Mentre Karim Benzema vince Champions League e Pallone d’Oro, lui gioca in Serie B con la Reggina e la migliore stagione è ancora una volta con Pippo Inzaghi in panchina. Ormai ha perso gran parte dell’accelerazione nel primo passo, più che infilarsi in dribbling nello stretto preferisce giocare venendo tanto incontro sulla trequarti a far valere la tecnica superiore. Nel derby calabrese contro il Cosenza però riceve il pallone fronte alla porta con tanto spazio davanti, ha tutto il tempo di decidere cosa fare e allora decide di puntare la porta palla al piede.

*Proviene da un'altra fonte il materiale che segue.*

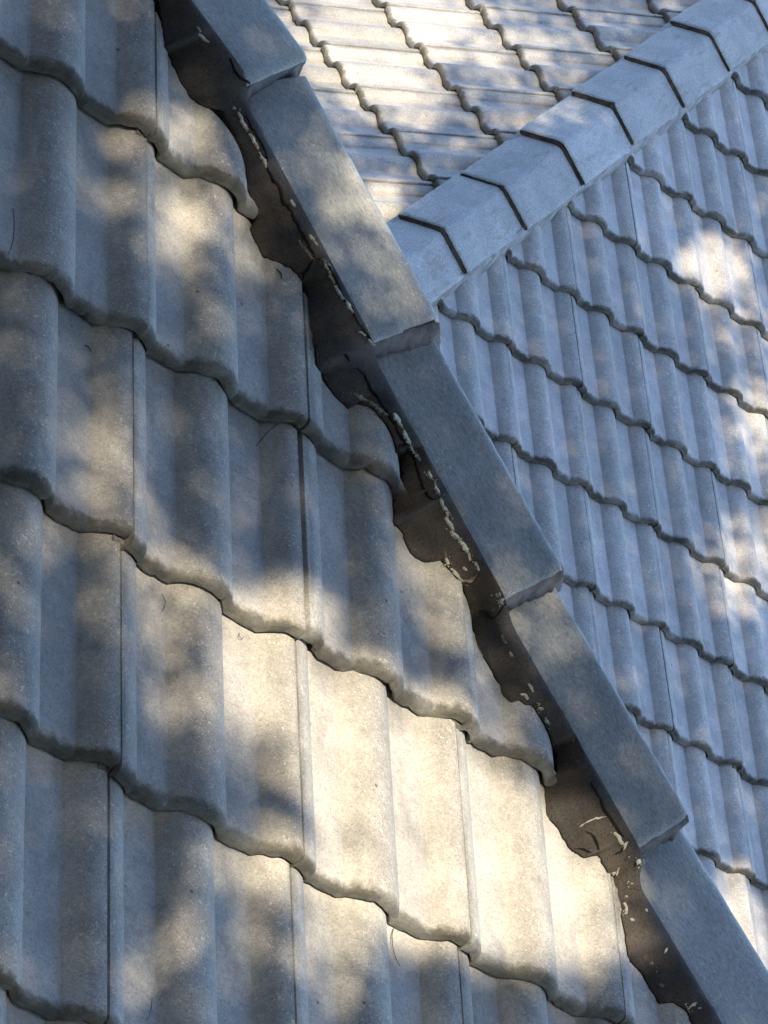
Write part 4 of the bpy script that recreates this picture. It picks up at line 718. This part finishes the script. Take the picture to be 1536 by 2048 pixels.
def ribbon(pts, wmm, lift, thick, r, ragged=.35, taper=True):
    P = np.array(pts) + UP
    if len(P) == 1: P = np.array([P[0] - cam_side * wmm * .0005, P[0] + cam_side * wmm * .0005])
    # resample
    seg = np.linalg.norm(np.diff(P, axis=0), axis=1); cum = np.concatenate([[0], np.cumsum(seg)])
    n = max(4, int(cum[-1] / .0025))
    x = np.linspace(0, cum[-1], n); Q = np.stack([np.interp(x, cum, P[:, a]) for a in range(3)], 1)
    T = np.gradient(Q, axis=0); T /= np.linalg.norm(T, axis=1)[:, None] + 1e-12
    Sd = np.cross(T, NA); Sd /= np.linalg.norm(Sd, axis=1)[:, None] + 1e-12
    w = wmm * .0005 * (1 + r.normal(0, ragged, n)); w2 = wmm * .0005 * (1 + r.normal(0, ragged, n))
    if taper:
        tp = np.minimum(1, np.minimum(np.arange(n) + .35, n - .65 - np.arange(n)) / max(2.0, min(5.0, n / 3)))
        w, w2 = w * tp, w2 * tp
    w = np.clip(w, .0002, None); w2 = np.clip(w2, .0002, None)
    V = []; F = []
    for k in range(n):
        a = Q[k] + Sd[k] * w[k]; b = Q[k] - Sd[k] * w2[k]
        V += [a - NA * .002, a + NA * (lift + thick * .4), Q[k] + NA * (lift + thick), b + NA * (lift + thick * .4), b - NA * .002]
    for k in range(n - 1):
        for s in range(5): F.append((k * 5 + s, k * 5 + (s + 1) % 5, (k + 1) * 5 + (s + 1) % 5, (k + 1) * 5 + s))
    F.append((4, 3, 2, 1, 0)); F.append(tuple((n - 1) * 5 + s for s in range(5)))
    return V, F
cam_side = np.array([.6, -.6, -.3])

rr_ = np.random.RandomState(8)
for wmm, pts in DATA['cracks']:
    V, F = ribbon(pts, wmm * 1.35, .0011, .0002, rr_, .28)
    me = make_mesh('crack', V, F, [M_CRACK]); recalc(me); link('crack', me, mortar)
# dark ribbons painting the shadow gap where the mortar meets the tiles
EDGE = [(4, 34, .8), (46, 72, 1.5), (84, 118, 1.7), (118, 150, 1.0), (158, 166, 2.6), (170, 190, 1.1), (196, 214, 2.0), (222, 250, 1.7)]
nb = len(BD)
for a, b, wm in EDGE:
    a = int(a * nb / 255); b = min(nb - 1, int(b * nb / 255))
    V, F = ribbon(BD[a:b] + NA * .0012, wm, .0006, .0003, rr_, .3)
    me = make_mesh('crack', V, F, [M_CRACK]); recalc(me); link('crack', me, mortar)
for k, (wmm, pts) in enumerate(DATA['flakes']):
    if not pts: continue
    tan = k in (9, 16, 17, 28, 31, 34, 35, 36, 50, 51) or wmm < 1.6
    V, F = ribbon(pts, wmm * 1.1, .0010, .0004, rr_, .55)
    me = make_mesh('residue_flake', V, F, [M_TAN if tan else M_PALE], smooth=False); recalc(me)
    f = link('residue_flake', me, mortar)
    # crumbs scattered round the bigger flakes
    if wmm > 3.5 and len(pts) > 1:
        V2 = []; F2 = []
        for _ in range(9):
            c = np.array(pts[rr_.randint(len(pts))]) + UP + rr_.normal(0, .0055, 3); c = c - NA * ((c - UP - np.array(pts[0])) @ NA) * .9
            a_ = rr_.uniform(.0006, .0014); b0 = len(V2)
            t1 = np.cross(NA, [0, 0, 1]); t1 /= np.linalg.norm(t1); t2 = np.cross(NA, t1)
            ring = [c + a_ * rr_.uniform(.6, 1.4) * (math.cos(q) * t1 + math.sin(q) * t2) for q in np.arange(5) * 1.257]
            V2 += ring + [c + NA * .0022]; F2 += [(b0 + q, b0 + (q + 1) % 5, b0 + 5) for q in range(5)]
        me = make_mesh('residue_crumbs', V2, F2, [M_TAN if tan else M_PALE], smooth=False)
        tag(link('residue_crumbs', me, f), kind='stuff')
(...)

Nessuno fa in tempo a chiuderlo mentre si avvicina all’area e lui può vedere bene la porta, prepararsi il tiro rientrando sul sinistro e poi calciare sul palo alla sua destra, cioè quello teoricamente coperto dal portiere, invece che su quello sguarnito alla sua sinistra. Un tiro che stupisce tutti. La palla più che calciata è accompagnata con l’interno del piede e scivola sull'erba come sul parquet del bowling. Alla fine accarezza internamente il palo e Matosevic reagisce in ritardo. Lo stadio erutta, Ménez va trotterellando verso la gradinata e si gira quasi serio indicando il nome dietro la maglia. Poco dopo viene raggiunto da Rivas. Sorride e si lascia abbracciare. Sembra felice.